Thank you, Mr. Chair.
We've been looking at this for a while, and it's of interest if it leads to a polluter-pays principle. One of the fundamentals for us, particularly with the large final emitters, the large polluters in this country, is that a line item will appear in their accounting. They can account for wages, health benefits, and new investment in technologies, but at this point in our economic structure there's no accounting for pollution. There's a cost, and that cost is meant to be dispersed and the burden borne by society as a whole. That's not necessarily fair.
There's one question that was raised by some of the Conservative members, and I'd appreciate an answer from the Liberal movers. It's on the notion of whether this amendment would encourage and allow the creation of a cap and trade system. It's interesting that it came from the Conservatives because I haven't heard them endorse a cap and trade system yet. In order to have a cap and trade you need to have a cap. That means you need to have an absolute limit to what a company can produce, not an intensity-based limit, because that fluctuates. There's no real way to account for that under a cap and trade system; you need an absolute cap.

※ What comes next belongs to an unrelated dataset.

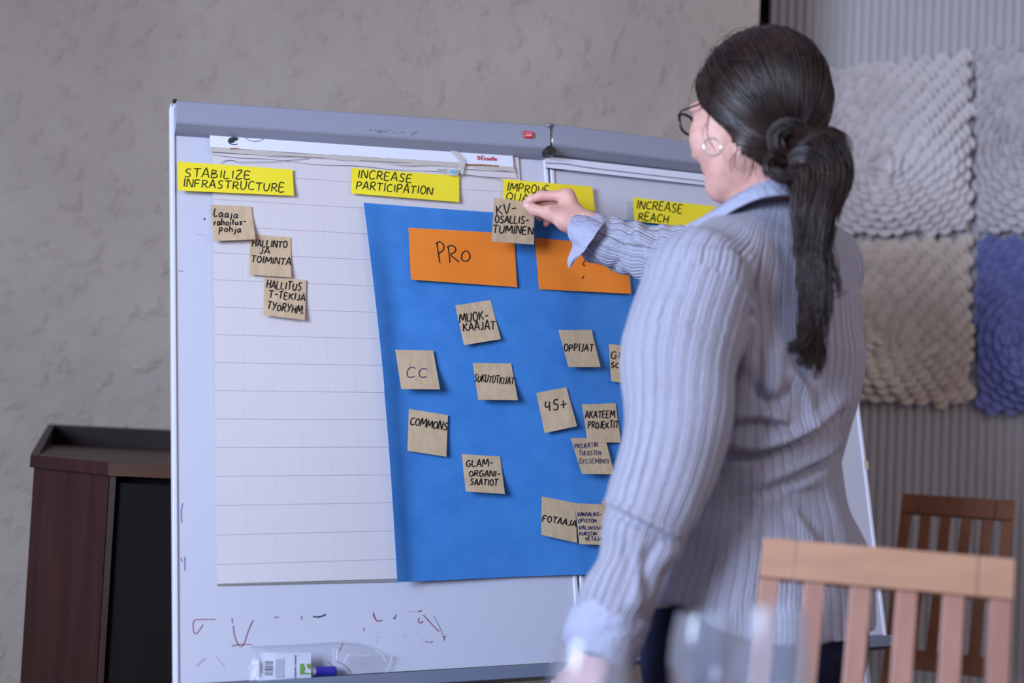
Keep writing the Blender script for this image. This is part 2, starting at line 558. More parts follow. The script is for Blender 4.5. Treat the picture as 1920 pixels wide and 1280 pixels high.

If the Conservatives have come on to that stream, I encourage it. So that question needs to be clarified for us.
There are two last things. The purpose of this committee was to bring forward new and substantive ideas to the challenge we face as a country around climate change—new ways to generate investment. It's important to us that companies going over their caps are able to draw down on these funds and make the investments right there domestically. The Conservatives, New Democrats, Liberals, and Bloc have all supported domestic investment. In order to spur that investment and encourage those changes we need to have both a carrot and a stick approach. That has worked for us in the past when making changes to our industrial group.
Finally, I'd like to move a friendly amendment that I think would have a greater and far-reaching impact on this. I'll read it into the record now if that's all right. We would add a portion to proposed paragraph 63.1(2)(h). I'll read it in its entirety and we can make copies available to you. It reads:
where funds are transferred out of the green investment account of a large industrial emitter into a green industrial fund, the mandatory expenditure by the agency of those funds for the purpose of furthering the progress of projects to reduce the greenhouse gas emissions in Canada,
This is the new portion:
a target of 50% of which will go into a building retrofit revolving fund program, the remaining 50% to be invested in the greenhouse gas reduction projects
Then it goes on:
with a minimum of 80% of the funds to be spent on projects in the province or territory in which the large industrial emitter is principally situated.
Then proposed subparagraph 63.1(2)(h)(i) would read:
Funds shall be allocated in a manner that maximizes verifiable GHG emission reductions.
First and foremost, this money goes to the companies that contributed to the fund. There's the two-year window in which they're allowed to draw down. Once that large polluter has decided to not access the funds—which would be a curious choice because it would be their money—a portion of them would go into this revolving fund.
This is a model that has been used successfully in conjunction with municipal and federal governments. The municipal green investment fund was one such version. The nature of the revolving fund is really important because it allows seed money to be created and the money to be generated over and over again and to have huge effects. The green municipal funds have been used time and time again to encourage projects that have helped communities right across this country. I suggest that communities in all of our ridings, even of members sitting around the table, have accessed such a revolving fund.
So the amendment we're moving would unleash a little more of the potential of what Canadians deem possible.
We have all heard petitions from various municipal councillors and just from Canadians working on this, that the access to funding for some of their progressive projects to reduce the burden on taxpayers—for example, on energy costs—is there and has been waiting in a holding pattern for too long. This would allow those projects to go ahead.
So I'd be curious as to how that would be deemed by the mover. If this would be deemed as a friendly amendment, perhaps we could go ahead and make that change.